Secretary Buttigieg noted that many of the event’s almost 800 attendees across the transportation enterprise were a part of the story of the passage of the monumental BIL, and now it’s time to be part of the story of “how we make good on its potential.”
Now, these projects need to be built on time, on task, and on budget. The Secretary acknowledged that a large part of that work lies with non-federal entities—our state, Tribal, regional, territorial, local, and industry partners—those who must deliver. Secretary Buttigieg underscored USDOT’s commitment to partnering with project sponsors to speed up project delivery and maximize and accelerate the benefits of BIL. The Project Delivery Center of Excellence is one of the critical tools USDOT is using to achieve such success.
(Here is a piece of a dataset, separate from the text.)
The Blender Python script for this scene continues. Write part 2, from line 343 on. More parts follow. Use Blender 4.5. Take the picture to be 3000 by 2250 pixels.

The Center of Excellence aims to bridge the gap between practitioners in the field—those sponsors of projects funded by BIL—and leading thought leaders and academic researchers, to share perspectives, exchange expertise, and identify best practices that can be put to use. “We are optimistic about what can be done, but we also know that it won't happen on its own,” said the Secretary. “The Volpe Center is such a great place to host this thought leadership [as] thought leaders for our Department and an extraordinary global hub for transportation expertise.”
Secretary Buttigieg encouraged all to take advantage of the growing resources on the Project Delivery Center of Excellence’s website and remarked that now is “the best chance probably in our lifetimes in the United States to transform our transportation systems for the better, to make communities safer, to make transportation cleaner, to advance equity, and to connect people to the resources, opportunities, and jobs that are going to shape their lives.”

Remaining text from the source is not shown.